Project Management Career Stages: Going Freelance

Paul Naybour

Many project managers enjoy a successful freelance career but taking the leap can seem like a step into the unknown. So just how do you carve out a niche for your project management services on a freelance basis?


It sounds idyllic becoming your own boss and setting your own working hours but going freelance is one of those career stages that doesn’t come without risk. Balancing the risk with reward is key to any freelance career.

Keep your skills up to date

You may be recently qualified after studying on a professional project management course or you may have several years of experience and a wide range of project management skills, either way, you need to keep your skills sharp. It doesn’t always have to be a training course although continuing to develop your skillset is a must. Reading project management blogs or journals and staying in touch with the latest issues via LinkedIn, for example, all help you keep up to date.



Get your name out there

As a freelance project manager, you need to make and maintain connections. As well as in-the-flesh networking opportunities, you can also tap into many of the online project management communities. Harness the power of social media too, especially LinkedIn for raising your profile and availability.

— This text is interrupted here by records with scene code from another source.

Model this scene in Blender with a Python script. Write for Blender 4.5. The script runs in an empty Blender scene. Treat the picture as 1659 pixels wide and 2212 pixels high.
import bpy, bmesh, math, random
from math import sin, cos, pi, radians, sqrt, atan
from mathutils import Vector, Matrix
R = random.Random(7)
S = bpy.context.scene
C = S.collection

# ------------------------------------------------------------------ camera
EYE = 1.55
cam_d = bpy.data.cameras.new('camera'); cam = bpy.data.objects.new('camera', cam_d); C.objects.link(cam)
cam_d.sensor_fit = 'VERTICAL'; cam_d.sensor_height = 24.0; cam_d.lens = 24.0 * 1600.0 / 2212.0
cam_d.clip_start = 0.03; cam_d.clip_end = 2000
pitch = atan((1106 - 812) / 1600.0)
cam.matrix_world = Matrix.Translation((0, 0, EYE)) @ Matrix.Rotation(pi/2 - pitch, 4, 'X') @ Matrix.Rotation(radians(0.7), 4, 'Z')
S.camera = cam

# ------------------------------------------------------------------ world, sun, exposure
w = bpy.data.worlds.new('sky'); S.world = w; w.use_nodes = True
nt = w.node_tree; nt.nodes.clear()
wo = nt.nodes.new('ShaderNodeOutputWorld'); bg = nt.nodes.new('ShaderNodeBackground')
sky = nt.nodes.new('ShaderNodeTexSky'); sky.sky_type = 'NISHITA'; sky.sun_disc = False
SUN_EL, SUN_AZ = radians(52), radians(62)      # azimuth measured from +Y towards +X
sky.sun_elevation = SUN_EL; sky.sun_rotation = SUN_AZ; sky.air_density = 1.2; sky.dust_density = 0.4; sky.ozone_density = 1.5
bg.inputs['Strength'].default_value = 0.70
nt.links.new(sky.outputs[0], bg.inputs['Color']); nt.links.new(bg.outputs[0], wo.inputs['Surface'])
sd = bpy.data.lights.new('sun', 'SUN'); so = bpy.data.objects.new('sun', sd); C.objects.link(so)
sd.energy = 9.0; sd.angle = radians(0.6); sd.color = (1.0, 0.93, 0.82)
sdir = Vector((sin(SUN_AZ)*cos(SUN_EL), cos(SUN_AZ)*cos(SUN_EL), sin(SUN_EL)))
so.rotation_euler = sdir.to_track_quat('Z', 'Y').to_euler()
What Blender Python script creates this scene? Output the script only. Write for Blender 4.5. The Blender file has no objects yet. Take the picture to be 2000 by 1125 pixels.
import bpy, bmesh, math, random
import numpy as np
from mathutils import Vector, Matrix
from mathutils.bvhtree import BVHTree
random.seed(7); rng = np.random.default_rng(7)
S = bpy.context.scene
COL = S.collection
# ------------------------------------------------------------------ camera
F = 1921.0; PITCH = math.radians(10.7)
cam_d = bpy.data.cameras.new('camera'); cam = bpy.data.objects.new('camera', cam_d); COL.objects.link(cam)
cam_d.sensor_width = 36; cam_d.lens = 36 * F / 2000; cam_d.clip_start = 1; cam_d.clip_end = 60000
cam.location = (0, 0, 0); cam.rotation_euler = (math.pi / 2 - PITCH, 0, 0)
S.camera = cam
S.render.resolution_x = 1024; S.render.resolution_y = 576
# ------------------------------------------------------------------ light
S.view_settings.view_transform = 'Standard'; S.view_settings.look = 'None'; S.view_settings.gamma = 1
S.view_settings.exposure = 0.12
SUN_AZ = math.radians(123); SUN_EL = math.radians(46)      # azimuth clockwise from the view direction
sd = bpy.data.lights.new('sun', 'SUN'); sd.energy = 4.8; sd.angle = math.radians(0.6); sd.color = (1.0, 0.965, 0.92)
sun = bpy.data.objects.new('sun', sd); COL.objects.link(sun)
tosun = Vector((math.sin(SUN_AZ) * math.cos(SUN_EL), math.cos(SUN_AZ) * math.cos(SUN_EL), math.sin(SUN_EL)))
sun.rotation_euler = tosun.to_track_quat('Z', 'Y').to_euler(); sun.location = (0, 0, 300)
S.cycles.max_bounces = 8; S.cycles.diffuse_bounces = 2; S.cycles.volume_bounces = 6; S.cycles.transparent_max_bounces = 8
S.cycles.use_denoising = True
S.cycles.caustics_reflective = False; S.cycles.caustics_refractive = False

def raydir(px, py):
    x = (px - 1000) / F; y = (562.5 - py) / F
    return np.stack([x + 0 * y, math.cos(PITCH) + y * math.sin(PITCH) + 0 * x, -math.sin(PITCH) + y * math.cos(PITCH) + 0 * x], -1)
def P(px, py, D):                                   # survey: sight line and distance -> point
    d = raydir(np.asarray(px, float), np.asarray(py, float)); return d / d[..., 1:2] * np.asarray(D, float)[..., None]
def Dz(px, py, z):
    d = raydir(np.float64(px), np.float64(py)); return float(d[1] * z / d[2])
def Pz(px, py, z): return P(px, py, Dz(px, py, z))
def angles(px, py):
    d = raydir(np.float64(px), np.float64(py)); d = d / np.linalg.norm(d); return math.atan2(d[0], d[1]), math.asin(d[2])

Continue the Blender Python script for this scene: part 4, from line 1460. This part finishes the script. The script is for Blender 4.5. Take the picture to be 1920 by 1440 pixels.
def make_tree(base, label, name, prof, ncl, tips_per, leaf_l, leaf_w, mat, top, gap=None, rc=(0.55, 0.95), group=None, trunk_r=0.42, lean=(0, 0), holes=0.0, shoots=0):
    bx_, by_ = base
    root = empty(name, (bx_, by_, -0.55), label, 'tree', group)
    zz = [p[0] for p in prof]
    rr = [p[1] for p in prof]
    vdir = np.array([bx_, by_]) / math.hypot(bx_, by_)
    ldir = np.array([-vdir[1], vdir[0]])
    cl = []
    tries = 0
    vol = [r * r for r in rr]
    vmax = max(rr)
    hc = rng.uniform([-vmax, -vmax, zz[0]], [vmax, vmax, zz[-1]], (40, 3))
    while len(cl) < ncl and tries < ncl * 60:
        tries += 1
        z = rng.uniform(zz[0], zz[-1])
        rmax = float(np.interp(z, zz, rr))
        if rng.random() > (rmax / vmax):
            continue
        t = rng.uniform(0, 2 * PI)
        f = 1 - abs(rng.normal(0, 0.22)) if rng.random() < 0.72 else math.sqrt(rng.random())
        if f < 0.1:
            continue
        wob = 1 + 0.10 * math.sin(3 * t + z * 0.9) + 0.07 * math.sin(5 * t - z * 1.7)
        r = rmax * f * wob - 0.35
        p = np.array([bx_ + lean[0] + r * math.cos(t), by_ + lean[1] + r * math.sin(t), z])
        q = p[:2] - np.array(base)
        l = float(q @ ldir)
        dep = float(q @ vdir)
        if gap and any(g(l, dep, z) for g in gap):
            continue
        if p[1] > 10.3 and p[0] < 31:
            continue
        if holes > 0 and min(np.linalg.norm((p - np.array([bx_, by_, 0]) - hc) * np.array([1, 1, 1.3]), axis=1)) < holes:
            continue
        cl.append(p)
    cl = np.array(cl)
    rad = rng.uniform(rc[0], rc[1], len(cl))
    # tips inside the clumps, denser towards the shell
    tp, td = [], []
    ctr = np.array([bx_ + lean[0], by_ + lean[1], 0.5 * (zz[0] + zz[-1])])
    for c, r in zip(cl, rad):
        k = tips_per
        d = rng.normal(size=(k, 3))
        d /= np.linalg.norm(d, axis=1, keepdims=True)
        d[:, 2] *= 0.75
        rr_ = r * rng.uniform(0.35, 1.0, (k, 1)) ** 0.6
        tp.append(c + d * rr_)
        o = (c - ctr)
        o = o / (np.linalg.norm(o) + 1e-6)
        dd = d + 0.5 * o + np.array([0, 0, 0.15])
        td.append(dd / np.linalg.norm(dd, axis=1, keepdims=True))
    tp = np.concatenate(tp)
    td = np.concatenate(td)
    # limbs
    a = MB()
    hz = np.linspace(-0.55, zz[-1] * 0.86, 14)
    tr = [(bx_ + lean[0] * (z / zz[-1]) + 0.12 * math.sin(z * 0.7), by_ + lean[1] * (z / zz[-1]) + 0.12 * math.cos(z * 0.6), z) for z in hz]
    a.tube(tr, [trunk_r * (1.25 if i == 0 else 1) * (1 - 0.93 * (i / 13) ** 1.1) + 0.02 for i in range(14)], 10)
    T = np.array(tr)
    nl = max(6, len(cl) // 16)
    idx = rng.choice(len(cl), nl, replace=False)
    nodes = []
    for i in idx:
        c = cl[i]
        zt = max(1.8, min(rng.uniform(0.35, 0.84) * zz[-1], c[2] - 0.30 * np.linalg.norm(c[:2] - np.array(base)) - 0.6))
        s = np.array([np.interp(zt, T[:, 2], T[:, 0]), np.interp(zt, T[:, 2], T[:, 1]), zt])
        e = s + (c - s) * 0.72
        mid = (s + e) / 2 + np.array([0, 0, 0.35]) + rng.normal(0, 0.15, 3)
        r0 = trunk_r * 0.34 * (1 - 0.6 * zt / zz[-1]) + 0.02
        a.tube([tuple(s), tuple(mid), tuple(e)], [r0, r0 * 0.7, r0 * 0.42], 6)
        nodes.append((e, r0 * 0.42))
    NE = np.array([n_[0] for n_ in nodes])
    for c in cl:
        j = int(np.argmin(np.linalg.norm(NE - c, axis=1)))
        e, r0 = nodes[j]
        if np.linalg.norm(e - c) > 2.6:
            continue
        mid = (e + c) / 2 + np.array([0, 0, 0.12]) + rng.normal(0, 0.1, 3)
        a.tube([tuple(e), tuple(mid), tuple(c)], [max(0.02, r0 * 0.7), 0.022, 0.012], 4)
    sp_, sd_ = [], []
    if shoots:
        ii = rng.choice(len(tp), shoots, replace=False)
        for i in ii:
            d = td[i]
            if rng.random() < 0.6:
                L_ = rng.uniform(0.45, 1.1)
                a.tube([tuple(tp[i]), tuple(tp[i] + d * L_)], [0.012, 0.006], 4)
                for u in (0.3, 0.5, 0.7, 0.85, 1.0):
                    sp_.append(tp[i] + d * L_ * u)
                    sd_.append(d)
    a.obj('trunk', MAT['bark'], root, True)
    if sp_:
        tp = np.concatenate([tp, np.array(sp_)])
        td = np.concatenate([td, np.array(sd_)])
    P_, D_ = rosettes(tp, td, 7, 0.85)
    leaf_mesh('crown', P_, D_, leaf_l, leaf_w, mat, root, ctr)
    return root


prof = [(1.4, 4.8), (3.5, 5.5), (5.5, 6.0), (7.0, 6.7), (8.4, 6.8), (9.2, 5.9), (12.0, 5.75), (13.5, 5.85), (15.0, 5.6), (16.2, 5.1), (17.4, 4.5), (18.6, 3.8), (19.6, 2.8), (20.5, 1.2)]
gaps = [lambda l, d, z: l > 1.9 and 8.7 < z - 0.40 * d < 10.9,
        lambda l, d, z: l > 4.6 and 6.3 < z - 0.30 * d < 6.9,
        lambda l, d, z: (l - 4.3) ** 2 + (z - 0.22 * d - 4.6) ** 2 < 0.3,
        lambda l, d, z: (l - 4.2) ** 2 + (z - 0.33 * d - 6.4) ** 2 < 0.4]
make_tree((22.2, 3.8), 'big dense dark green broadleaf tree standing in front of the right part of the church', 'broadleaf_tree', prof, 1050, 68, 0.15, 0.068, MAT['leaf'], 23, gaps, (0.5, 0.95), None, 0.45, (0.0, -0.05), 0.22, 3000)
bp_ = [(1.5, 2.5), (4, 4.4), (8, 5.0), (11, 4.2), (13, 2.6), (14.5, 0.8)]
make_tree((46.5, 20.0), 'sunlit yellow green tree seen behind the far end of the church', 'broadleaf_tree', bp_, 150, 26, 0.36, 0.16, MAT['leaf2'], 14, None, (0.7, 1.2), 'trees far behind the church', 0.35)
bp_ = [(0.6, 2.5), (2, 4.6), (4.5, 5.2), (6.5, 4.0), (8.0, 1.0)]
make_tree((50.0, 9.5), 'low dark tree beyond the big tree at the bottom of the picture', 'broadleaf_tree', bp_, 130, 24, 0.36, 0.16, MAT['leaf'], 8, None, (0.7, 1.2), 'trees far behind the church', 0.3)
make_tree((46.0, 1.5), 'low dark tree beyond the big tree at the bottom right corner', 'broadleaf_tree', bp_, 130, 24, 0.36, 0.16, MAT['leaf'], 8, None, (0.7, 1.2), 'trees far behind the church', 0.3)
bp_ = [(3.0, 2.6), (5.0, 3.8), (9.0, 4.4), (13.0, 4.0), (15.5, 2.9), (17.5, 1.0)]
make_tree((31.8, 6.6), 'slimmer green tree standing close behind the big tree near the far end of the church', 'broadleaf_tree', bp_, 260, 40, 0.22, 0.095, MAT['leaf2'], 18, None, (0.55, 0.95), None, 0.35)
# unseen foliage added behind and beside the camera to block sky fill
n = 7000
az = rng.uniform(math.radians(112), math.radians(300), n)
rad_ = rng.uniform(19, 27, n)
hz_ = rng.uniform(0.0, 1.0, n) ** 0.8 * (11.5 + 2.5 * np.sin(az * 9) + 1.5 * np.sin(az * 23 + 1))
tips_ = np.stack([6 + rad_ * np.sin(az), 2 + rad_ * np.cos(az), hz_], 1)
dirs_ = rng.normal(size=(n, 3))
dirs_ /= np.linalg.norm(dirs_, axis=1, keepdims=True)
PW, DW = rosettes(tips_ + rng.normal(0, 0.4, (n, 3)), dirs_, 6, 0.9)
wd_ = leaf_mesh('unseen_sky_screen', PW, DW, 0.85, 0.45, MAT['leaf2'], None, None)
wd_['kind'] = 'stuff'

Build and maintain your portfolio

As well as listing qualifications, you also need to make sure that you make the most of your project management and employment experiences. Make the most of every ounce of experience by listing them as short and long term projects, discussing their risk and crisis points, the finer points of team management as well as highlighting effective communication skills.


Set your work hours

It is part and parcel of the job that freelance project managers (as well as other freelancers) work long project hours. There are times when late-night, stressful sessions are unavoidable but you don’t want these to become the norm. Protect your work-life balance by setting your work hours and sticking to them.


Make contacting you easy and keep communications clear

You want people to be able to contact you easily but you also need to be able to respond quickly when someone makes an enquiry. An e-newsletter can be a great way of staying in touch with clients and interested parties too. A weekly round up is a great idea and one that can reap many rewards in terms of work.


Be clear on who you are and what you offer

This isn’t just about your skillset but about your values and ethics. If you applied for a paid position, you would do so with a company that aligned with your own personal values and ethics. Opting to work as a freelance project manager is no different. When you work with a client whose goals and values align with your own, you’ll find that the project and communications run much more smoothly.


Training for project managers covers many facets and for the freelance project manager, it certainly equips them with the technical skillset they need. If you are serious about freelance work, why not consider business-related courses too?